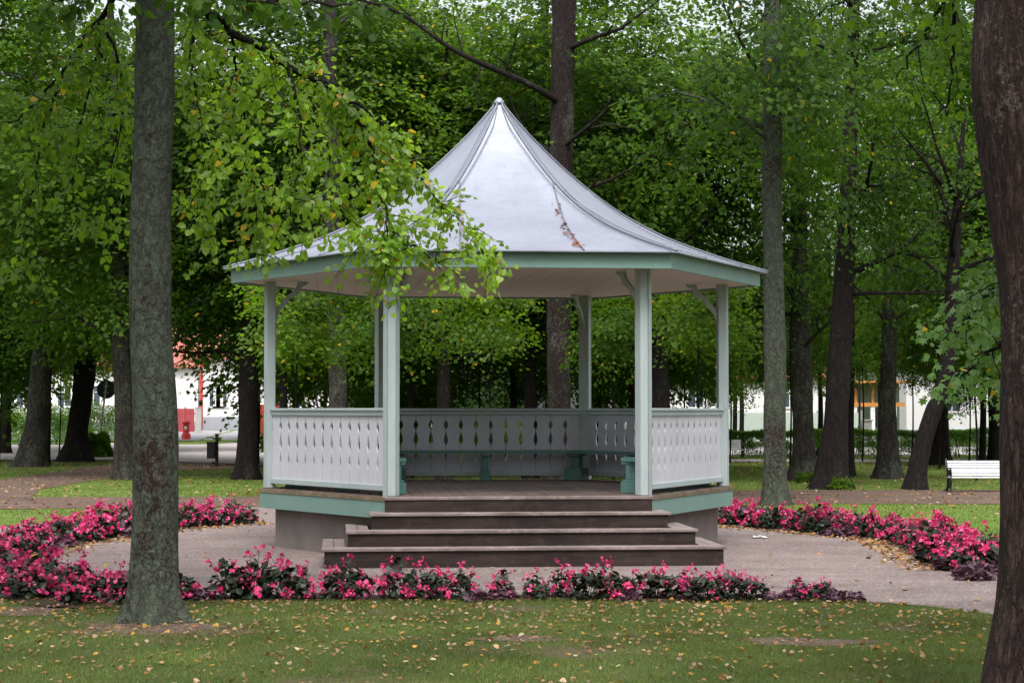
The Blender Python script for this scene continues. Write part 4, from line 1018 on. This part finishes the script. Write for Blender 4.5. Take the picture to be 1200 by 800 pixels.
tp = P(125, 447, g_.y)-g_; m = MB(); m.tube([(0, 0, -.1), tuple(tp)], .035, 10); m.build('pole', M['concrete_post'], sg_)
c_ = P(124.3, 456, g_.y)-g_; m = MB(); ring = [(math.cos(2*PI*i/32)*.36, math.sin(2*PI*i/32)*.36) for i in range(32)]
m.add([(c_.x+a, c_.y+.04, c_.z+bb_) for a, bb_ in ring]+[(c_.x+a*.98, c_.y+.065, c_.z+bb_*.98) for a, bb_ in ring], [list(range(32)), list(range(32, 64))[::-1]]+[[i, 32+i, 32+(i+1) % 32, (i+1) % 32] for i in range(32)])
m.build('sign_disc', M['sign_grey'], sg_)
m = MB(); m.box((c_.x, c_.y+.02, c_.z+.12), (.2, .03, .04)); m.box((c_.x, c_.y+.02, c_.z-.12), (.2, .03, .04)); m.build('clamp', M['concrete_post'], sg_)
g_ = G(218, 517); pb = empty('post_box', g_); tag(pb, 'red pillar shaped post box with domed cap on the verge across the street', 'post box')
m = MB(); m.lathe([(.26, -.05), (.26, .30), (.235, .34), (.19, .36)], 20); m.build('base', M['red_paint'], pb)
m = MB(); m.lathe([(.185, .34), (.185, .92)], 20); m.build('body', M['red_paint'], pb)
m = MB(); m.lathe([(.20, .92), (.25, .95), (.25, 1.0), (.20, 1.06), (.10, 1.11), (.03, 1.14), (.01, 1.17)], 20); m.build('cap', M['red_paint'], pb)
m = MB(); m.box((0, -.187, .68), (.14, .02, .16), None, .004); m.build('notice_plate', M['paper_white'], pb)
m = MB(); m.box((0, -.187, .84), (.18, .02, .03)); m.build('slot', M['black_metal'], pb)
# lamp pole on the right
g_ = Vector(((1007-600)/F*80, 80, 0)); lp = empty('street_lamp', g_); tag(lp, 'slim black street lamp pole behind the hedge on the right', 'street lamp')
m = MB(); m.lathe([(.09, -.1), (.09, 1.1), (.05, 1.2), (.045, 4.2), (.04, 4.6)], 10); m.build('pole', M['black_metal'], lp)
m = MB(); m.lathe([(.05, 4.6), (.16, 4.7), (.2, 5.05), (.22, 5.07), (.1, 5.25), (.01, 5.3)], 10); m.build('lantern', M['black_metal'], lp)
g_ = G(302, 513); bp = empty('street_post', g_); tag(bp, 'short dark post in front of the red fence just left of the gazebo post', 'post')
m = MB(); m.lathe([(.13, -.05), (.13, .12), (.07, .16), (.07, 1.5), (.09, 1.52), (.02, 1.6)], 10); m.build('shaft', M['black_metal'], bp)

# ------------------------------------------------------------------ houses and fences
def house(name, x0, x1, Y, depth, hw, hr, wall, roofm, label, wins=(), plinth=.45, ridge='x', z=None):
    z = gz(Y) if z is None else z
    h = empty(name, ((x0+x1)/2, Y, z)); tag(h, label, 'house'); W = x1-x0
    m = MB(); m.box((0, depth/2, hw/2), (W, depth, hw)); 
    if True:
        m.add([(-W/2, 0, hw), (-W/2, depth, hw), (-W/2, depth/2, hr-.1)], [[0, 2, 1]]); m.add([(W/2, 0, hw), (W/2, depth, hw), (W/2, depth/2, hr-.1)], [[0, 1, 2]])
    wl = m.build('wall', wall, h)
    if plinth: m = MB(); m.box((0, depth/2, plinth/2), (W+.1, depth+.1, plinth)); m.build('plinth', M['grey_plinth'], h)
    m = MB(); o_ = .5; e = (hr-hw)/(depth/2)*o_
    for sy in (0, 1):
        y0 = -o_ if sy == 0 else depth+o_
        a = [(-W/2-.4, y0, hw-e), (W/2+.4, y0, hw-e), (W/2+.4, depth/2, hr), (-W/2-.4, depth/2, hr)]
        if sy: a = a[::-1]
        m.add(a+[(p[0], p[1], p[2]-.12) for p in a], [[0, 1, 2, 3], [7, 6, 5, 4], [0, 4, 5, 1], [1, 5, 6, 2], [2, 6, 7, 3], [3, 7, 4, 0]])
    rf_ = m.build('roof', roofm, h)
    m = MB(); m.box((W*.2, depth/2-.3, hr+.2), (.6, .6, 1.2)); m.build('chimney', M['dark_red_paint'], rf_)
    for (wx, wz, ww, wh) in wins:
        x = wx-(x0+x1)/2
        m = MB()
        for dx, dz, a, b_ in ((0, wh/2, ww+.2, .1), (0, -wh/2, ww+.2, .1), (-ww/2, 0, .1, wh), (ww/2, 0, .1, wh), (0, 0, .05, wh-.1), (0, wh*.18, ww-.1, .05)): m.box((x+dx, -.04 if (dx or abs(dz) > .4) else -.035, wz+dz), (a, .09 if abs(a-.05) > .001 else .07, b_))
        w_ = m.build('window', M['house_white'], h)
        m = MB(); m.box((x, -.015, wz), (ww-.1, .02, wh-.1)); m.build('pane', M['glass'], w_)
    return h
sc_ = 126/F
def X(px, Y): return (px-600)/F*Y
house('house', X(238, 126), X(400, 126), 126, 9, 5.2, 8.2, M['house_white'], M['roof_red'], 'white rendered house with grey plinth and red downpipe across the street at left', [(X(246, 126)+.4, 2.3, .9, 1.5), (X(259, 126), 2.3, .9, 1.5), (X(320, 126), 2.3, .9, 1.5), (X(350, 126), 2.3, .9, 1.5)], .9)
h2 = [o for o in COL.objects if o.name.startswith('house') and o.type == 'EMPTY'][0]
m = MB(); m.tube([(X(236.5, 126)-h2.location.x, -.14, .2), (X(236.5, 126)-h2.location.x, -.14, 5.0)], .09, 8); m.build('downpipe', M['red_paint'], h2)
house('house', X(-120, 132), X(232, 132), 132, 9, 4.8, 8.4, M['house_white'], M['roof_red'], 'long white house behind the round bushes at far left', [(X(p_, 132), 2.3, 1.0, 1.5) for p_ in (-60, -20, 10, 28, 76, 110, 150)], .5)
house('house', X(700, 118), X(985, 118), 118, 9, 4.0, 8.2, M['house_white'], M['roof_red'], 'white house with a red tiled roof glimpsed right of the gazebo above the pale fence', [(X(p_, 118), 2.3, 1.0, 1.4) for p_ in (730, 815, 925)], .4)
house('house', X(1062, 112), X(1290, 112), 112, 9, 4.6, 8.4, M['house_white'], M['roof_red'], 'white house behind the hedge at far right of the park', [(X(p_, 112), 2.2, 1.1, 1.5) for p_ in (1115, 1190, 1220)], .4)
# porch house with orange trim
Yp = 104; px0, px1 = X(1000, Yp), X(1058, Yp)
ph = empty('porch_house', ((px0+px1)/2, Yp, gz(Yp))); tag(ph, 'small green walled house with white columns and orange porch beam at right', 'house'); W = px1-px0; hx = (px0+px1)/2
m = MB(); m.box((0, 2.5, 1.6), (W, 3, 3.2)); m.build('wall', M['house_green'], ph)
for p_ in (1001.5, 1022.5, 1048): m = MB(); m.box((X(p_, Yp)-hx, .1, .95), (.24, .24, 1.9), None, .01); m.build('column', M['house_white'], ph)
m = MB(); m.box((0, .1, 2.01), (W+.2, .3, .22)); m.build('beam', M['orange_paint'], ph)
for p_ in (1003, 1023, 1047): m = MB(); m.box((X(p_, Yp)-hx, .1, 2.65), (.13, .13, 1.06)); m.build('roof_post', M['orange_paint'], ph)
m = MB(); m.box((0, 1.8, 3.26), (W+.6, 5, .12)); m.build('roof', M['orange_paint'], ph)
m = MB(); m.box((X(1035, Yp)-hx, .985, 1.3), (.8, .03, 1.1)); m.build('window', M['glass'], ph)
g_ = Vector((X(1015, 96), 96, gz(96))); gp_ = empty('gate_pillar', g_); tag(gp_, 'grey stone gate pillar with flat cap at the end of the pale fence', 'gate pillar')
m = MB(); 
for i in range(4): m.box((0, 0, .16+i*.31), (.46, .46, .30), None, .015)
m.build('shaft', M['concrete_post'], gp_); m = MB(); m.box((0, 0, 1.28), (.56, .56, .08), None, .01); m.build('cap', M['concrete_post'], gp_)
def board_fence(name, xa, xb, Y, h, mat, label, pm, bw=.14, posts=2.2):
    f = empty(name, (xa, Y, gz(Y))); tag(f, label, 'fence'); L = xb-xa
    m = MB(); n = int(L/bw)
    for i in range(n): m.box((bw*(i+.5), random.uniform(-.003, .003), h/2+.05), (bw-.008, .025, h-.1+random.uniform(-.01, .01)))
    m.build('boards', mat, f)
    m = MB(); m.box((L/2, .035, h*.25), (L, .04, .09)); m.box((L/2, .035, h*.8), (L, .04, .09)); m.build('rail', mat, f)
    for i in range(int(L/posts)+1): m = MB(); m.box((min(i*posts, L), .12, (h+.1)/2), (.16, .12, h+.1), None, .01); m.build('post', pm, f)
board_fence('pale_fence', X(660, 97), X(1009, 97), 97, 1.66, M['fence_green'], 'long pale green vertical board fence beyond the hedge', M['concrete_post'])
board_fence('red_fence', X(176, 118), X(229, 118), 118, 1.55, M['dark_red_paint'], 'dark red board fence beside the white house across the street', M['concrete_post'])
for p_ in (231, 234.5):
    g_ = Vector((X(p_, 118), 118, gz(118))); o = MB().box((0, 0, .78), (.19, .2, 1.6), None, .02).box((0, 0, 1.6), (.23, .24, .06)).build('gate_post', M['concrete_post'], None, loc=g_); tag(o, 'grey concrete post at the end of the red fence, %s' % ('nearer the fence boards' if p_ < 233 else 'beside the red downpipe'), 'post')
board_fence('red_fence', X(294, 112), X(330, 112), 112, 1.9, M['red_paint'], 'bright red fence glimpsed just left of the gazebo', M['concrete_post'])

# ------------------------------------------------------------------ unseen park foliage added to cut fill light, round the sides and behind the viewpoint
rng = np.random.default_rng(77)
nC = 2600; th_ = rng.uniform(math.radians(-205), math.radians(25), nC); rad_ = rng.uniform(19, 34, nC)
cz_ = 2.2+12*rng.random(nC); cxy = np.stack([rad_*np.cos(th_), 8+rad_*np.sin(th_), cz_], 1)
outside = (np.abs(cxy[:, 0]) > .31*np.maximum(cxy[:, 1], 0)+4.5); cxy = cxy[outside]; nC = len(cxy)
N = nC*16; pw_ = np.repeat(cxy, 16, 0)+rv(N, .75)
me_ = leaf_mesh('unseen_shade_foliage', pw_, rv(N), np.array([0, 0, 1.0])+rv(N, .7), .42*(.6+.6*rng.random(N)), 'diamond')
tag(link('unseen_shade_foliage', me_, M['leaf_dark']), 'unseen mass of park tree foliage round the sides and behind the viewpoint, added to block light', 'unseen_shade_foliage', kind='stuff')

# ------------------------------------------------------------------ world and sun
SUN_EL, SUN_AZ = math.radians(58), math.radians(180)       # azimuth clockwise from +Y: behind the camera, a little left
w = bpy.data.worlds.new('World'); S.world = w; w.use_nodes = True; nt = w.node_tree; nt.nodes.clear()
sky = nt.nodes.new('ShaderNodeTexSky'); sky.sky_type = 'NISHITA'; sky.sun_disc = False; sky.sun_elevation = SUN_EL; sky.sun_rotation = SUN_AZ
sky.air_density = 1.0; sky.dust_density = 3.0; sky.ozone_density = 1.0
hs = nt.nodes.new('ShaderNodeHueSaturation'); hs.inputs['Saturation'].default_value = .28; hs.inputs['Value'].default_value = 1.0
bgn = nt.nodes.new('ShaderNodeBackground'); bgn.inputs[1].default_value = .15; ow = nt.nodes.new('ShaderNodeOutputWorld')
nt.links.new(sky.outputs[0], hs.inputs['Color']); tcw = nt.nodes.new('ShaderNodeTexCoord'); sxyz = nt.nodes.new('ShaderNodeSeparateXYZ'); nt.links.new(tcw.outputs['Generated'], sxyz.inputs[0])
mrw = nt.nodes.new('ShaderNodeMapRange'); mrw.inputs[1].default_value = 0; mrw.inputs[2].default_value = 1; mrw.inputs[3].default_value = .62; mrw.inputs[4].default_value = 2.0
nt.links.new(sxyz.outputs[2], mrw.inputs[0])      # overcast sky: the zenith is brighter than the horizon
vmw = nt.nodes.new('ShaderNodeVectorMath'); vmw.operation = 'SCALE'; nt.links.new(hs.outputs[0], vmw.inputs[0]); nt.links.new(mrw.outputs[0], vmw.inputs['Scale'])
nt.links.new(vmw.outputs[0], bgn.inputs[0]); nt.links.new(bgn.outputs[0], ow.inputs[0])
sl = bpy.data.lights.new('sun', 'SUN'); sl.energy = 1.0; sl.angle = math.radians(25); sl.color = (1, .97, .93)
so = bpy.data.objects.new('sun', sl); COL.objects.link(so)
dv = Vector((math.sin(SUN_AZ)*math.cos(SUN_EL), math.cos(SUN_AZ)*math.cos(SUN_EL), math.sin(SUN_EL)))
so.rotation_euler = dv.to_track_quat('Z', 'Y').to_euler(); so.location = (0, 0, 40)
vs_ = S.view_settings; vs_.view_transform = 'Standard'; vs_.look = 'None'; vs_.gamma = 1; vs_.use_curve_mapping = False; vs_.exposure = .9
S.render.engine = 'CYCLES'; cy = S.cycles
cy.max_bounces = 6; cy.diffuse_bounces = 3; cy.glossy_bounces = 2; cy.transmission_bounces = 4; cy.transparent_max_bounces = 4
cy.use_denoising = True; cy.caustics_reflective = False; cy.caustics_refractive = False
------------------------------------
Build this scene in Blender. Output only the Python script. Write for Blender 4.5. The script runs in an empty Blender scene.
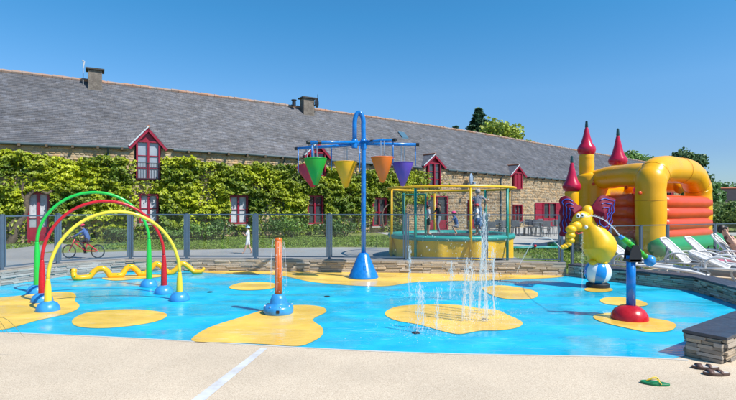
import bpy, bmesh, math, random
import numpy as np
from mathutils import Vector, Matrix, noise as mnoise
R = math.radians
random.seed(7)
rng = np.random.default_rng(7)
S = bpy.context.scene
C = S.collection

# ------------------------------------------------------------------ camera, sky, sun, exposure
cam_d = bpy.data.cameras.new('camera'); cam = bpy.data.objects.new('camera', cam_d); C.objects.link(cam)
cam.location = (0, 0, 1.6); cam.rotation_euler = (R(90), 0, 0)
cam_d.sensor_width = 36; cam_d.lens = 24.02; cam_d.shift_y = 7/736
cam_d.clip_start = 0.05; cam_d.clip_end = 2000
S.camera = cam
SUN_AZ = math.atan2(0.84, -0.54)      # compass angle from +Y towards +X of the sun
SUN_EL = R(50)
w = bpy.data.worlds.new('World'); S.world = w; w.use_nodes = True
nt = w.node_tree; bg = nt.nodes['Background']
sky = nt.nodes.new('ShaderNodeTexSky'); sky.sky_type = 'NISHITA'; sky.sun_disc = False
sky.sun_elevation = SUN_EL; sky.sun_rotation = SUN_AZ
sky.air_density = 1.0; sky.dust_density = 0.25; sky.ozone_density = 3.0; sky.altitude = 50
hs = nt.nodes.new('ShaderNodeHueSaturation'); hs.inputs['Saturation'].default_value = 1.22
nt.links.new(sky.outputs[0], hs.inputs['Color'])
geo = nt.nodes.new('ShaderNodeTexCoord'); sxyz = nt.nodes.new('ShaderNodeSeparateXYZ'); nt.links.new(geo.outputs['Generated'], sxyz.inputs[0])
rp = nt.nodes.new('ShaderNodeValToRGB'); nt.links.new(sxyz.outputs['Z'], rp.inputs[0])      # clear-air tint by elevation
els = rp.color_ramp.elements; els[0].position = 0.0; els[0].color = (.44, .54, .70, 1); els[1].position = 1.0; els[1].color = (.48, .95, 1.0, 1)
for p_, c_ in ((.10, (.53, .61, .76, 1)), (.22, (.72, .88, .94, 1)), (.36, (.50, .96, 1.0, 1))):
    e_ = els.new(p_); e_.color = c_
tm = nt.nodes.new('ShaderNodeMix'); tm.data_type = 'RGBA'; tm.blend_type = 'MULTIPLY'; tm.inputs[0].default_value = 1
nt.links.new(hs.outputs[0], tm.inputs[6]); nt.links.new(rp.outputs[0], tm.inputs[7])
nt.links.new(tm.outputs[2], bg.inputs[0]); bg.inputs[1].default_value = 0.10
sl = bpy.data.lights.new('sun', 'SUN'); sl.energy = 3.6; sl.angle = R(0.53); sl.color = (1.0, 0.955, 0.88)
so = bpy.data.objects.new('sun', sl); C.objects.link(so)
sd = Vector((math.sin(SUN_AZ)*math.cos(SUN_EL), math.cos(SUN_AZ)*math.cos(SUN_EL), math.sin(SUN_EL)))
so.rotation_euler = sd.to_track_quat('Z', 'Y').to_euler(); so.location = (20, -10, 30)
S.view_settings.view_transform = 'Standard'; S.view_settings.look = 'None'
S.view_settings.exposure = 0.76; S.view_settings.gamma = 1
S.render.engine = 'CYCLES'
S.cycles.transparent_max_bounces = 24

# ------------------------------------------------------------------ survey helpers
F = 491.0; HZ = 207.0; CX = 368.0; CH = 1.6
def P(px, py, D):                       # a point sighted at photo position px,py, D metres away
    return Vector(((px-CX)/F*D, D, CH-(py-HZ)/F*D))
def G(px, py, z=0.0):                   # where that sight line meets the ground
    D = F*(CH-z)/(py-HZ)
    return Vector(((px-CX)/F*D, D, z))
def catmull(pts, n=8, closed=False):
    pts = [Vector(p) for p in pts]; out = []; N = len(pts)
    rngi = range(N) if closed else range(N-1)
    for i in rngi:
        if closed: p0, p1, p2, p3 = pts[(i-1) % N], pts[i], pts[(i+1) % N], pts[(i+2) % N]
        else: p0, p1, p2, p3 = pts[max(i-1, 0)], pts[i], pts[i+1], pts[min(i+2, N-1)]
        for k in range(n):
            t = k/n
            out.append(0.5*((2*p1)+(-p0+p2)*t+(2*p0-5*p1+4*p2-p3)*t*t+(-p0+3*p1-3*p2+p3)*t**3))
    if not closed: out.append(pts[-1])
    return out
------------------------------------
[What is asked]: Leaving the pictures out, write out exactly the lines from the line containing "Build this scene" through the line containing "C = S.collection", both included.

[Correct answer]:
Build this scene in Blender. Output only the Python script. Write for Blender 4.5. The script runs in an empty Blender scene.
import bpy, bmesh, math, random
import numpy as np
from mathutils import Vector, Matrix, noise as mnoise
R = math.radians
random.seed(7)
rng = np.random.default_rng(7)
S = bpy.context.scene
C = S.collection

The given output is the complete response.